Times Reporter

May 12, 2006

Area lawmakers mixed in reaction to NSA program

By Paul M. Krawzak
Copley News Service

WASHINGTON – Area lawmakers reacted with a mix of concern, outrage and reluctance to say very much about revelations Thursday that the federal government has collected records of tens of millions of phone calls made by Americans as part of the war on terrorism.

Several called for congressional hearings on the program.

Rep. Bob Ney, R-Heath, said he was “very concerned” by reports that the National Security Agency has been collecting information on phone calls since shortly after the Sept. 11, 2001, terrorist attack. But Ney added that he didn’t want to rush to judgment without further information.

“I fully expect both the administration and the phone companies, who are apparently turning over this customer information to the NSA, to be forthcoming to the American people about what precisely is going on here and I would support a review of this program by the Congress as some have already called for,” Ney said in a statement released by his office.

Rep. Ralph Regula, R-Bethlehem Township, did not return a phone call seeking comment on the program.

“I find it outrageous,” said Rep. Tim Ryan, D-Niles. “This is just another example of the administration believing that they’re above the law. If it’s justified, go before Congress and get approval.”

Sen. Mike DeWine, R-Ohio, who sits on the Senate Intelligence Committee, had no comment on the reported program, which the White House has declined to confirm or deny. Aides said that as a member of the committee, DeWine receives classified briefings on intelligence programs and is limited in what he can say. Sen. George Voinovich, R-Ohio, released a statement saying he was “very concerned” and supported Senate Judiciary Chairman Arlen Specter’s plan to hold hearings on the program.

Rep. Sherrod Brown, D-Avon, who is challenging DeWine in the Senate race this fall, said he was shocked by revelations of the program in USA Today. Rep. Ted Strickland, D-Lisbon, the Democratic nominee for governor in Ohio, expressed “great concern.”

Brown and Strickland also said hearings were needed.

The newspaper report, quoting unidentified sources, said the NSA has been collecting the records from the nation’s major telecommunications companies and sifting through them in search of patterns that could locate terrorists.

While records of calls are analyzed, the government is not eavesdropping on phone conversations without a warrant, the story said.

Ryan was most vociferous in his opposition. Accusing Congress of being “derelict” in its oversight of the executive branch, Ryan said, “We’re losing the essence of America with this stuff now.”

“These are hard-fought liberties that our forefathers won,” he said. “There is something special about being an American, having a divided government, and the executive doesn’t have the power to creep into our personal lives.”

Ryan said he remains convinced that another NSA domestic surveillance program, which includes warrantless eavesdropping on international calls to suspected terrorists, is illegal. The administration argues the Constitution permits the wiretaps without a court order.

Brown said he wanted an explanation for the collection of phone records. “I want the president to answer why he wants a secret database that includes two-thirds of Americans,” he said.

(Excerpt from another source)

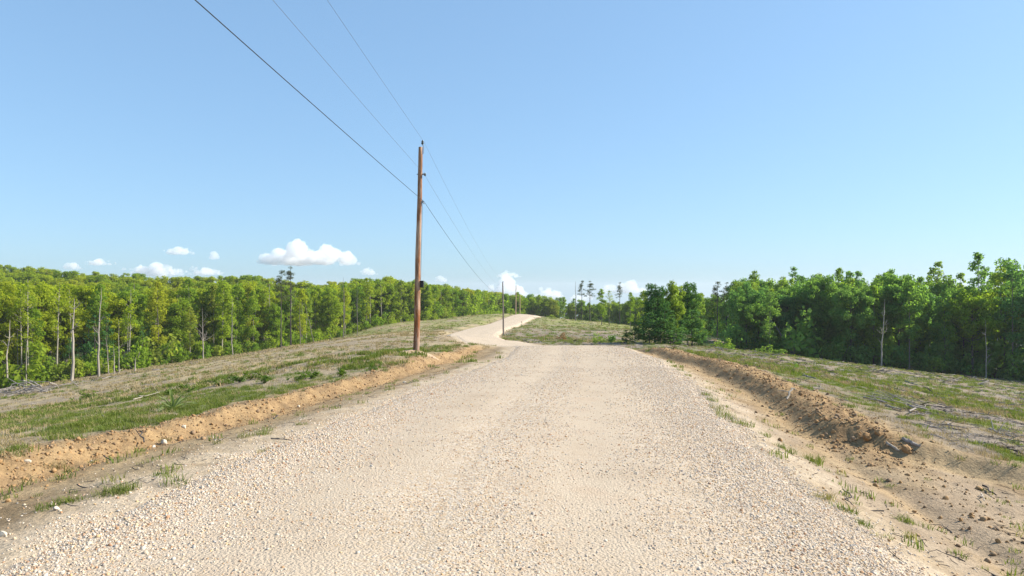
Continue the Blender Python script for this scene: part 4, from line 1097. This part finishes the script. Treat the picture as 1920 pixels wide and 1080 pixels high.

Strickland said the effort could undermine citizens’ rights.

“Not only is this information being collected, but a huge database of these records has been created,” he said. “What use does the administration have for this information, and why have most congressional representatives found out about this through the media?”

Though the White House declined to comment on the reported program, Bush on Thursday reacted to the story by saying the government “does not listen to domestic phone calls without court approval.”

He added that “the intelligence activities I authorized are lawful and have been briefed to appropriate members of Congress.”

Bush also criticized the leaking of “sensitive intelligence,” which he said “hurts our ability to defeat this enemy.